Does it really serve these pictures to be so big? It might be thought a habit on Mr. Wall’s part to produce at this scale. Initially, doing so was a statement of aspiration; he wanted to be treated as an artist, not a photographer; cinema and painting, not other photography, were his touchstones. Making images closer to life-size forced the viewer to confront a literal presence, thus heightening a sense of the real. And the scale allowed for massive detail with a sharpened focus covering a lot of ground. But in these black-and-white images, meticulousness is no longer the order of the day. Objects in the middle distance of these long-shot images, like the exhaust ducts on the retail buildings in “Men Waiting,” are much fuzzier than we are used to from Mr. Wall’s light boxes.

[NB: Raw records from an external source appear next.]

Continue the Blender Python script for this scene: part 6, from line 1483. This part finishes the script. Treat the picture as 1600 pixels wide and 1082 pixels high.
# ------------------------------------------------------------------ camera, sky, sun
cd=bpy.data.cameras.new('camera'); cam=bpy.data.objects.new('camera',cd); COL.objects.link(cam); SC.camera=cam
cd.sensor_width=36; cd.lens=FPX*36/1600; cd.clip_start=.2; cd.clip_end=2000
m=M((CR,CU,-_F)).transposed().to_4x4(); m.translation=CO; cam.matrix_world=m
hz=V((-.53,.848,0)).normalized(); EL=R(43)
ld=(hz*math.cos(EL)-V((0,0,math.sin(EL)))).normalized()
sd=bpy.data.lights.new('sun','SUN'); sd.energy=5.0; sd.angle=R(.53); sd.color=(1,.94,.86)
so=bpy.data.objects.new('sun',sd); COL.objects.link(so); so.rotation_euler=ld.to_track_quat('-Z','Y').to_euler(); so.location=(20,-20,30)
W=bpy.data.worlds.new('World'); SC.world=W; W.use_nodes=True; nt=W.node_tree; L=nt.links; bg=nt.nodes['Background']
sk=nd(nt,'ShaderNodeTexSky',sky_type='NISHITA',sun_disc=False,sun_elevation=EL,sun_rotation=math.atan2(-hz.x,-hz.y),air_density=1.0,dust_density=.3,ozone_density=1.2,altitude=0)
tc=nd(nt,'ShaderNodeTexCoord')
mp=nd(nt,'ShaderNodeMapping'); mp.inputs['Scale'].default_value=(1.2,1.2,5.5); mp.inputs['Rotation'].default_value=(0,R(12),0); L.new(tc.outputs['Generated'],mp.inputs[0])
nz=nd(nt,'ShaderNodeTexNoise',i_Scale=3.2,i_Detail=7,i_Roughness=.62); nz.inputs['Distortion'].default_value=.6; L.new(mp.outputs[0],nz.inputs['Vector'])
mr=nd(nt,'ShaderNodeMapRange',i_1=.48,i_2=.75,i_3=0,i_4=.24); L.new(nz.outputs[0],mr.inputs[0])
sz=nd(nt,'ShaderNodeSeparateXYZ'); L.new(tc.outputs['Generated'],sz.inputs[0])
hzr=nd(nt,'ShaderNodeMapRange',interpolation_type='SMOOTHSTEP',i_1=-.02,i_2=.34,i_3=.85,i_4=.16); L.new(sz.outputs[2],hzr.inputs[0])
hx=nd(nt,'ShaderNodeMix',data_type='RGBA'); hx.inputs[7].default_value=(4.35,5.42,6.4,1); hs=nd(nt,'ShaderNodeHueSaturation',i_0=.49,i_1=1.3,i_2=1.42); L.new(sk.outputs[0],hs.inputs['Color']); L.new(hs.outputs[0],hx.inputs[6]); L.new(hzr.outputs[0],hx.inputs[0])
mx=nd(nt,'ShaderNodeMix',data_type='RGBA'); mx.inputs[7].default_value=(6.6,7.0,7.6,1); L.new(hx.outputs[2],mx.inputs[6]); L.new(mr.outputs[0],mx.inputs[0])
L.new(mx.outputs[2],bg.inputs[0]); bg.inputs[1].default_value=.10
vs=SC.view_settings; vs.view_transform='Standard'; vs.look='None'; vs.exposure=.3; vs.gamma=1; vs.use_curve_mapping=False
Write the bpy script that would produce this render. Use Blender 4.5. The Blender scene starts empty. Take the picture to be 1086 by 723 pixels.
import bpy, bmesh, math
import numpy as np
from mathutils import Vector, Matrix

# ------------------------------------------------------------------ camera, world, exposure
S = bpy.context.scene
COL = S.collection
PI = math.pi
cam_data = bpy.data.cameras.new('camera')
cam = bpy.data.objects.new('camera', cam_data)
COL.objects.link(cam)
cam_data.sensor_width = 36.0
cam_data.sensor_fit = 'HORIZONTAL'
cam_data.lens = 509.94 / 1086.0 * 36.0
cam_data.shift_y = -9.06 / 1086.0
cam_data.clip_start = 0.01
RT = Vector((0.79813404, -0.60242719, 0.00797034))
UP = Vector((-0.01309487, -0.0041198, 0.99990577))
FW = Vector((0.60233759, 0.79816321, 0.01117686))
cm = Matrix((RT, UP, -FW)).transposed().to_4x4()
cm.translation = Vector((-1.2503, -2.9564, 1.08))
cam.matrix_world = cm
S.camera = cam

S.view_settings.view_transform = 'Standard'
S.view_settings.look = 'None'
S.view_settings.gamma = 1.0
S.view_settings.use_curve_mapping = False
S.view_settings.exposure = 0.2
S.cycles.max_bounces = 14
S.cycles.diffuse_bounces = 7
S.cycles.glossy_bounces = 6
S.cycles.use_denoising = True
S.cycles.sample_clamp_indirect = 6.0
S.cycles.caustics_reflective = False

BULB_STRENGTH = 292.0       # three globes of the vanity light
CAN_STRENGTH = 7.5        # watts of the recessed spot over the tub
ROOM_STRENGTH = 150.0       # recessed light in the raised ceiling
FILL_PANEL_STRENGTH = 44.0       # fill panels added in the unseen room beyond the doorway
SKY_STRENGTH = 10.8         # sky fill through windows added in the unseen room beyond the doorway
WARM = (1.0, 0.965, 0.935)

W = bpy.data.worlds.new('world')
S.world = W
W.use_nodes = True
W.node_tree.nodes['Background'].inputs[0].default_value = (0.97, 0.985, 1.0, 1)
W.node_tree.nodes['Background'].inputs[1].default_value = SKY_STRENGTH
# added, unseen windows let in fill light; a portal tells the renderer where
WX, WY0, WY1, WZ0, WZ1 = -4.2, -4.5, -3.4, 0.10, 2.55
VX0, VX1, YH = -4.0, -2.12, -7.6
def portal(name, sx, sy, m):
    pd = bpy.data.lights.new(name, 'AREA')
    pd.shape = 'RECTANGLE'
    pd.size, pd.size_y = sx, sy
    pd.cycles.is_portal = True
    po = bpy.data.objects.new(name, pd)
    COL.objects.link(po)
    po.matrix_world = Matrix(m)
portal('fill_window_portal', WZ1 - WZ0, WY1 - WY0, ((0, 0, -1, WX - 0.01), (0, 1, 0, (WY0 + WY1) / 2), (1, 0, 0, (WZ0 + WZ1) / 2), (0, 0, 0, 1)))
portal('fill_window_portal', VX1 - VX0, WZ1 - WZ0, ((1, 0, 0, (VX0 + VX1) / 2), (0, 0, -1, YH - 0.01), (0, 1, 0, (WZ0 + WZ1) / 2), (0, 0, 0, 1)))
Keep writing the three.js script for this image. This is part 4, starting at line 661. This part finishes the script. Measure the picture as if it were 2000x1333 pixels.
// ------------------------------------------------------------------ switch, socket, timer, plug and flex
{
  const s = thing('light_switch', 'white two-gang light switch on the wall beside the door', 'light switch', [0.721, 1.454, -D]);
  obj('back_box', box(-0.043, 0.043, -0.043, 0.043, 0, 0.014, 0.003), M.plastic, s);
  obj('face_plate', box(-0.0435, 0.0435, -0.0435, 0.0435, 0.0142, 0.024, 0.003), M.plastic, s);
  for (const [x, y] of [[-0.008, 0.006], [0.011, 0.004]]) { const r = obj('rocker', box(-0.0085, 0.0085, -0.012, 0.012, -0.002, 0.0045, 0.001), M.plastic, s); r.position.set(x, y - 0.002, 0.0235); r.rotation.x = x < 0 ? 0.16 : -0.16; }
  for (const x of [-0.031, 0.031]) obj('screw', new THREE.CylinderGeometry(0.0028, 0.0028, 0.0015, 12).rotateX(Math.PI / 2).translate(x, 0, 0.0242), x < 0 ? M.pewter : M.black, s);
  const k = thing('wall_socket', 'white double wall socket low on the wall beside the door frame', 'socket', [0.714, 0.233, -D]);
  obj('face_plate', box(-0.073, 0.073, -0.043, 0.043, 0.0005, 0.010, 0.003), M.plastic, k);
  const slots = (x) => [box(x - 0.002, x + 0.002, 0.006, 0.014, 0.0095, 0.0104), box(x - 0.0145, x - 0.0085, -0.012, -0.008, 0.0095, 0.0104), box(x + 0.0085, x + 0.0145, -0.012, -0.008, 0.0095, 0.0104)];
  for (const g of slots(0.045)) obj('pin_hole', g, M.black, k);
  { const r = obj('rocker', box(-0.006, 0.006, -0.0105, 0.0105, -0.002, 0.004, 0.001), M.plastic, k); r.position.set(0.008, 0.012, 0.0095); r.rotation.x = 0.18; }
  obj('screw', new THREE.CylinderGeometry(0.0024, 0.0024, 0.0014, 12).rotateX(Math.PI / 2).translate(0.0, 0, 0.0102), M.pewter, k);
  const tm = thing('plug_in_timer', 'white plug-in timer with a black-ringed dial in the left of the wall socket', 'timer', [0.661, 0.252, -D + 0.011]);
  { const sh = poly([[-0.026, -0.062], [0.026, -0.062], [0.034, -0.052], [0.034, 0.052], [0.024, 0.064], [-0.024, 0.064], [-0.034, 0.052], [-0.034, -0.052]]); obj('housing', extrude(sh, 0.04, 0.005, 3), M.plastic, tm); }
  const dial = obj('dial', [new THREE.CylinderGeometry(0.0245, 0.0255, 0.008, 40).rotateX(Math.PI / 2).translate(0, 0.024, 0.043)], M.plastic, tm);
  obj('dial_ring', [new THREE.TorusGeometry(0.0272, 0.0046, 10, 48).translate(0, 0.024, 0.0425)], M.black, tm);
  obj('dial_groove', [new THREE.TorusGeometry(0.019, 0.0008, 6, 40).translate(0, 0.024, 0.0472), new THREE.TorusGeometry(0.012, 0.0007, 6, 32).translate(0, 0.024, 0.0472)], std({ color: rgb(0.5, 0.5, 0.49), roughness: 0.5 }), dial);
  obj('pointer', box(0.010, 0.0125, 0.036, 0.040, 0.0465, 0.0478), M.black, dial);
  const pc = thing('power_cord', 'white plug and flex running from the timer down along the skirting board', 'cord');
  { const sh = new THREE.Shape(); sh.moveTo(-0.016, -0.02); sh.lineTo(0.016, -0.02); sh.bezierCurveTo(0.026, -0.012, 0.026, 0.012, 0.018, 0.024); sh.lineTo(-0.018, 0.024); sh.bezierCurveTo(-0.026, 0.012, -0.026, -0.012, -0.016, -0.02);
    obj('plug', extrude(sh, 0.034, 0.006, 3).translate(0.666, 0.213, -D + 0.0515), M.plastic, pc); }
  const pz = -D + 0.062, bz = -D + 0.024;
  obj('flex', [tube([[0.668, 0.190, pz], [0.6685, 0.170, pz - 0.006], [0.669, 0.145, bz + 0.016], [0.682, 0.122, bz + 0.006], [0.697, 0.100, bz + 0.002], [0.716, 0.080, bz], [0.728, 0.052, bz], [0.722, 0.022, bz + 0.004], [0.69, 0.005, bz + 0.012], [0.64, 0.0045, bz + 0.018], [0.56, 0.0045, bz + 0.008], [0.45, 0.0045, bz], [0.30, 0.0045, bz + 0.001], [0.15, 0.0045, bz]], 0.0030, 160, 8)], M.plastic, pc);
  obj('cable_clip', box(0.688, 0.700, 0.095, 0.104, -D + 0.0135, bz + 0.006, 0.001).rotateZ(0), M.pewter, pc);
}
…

The effect of scale, however, is to demand an attention the unglamorous, prosaic images might not otherwise command, to make moral, political claims for the importance of their subjects — in the senses both of the socially marginalized people and of the issues raised. With Mr. Wall, the artist’s formidable reputation, and knowledge of the time and labor the images and propaganda about them work hard to ensure you know are entailed, also tug on the viewer’s conscience to attend them closely. Frankly, they would be less likely to get such time and consideration if they were small and plentiful, as would befit snapshots rather than productions, actual rather than near-documentaries. He creates conditions that demand close attention for his work, but the result makes his whole enterprise seem, well, near-pretentious.
Until March 22 (24 W. 57th St., between Fifth and Sixth avenues, 212-977-7160).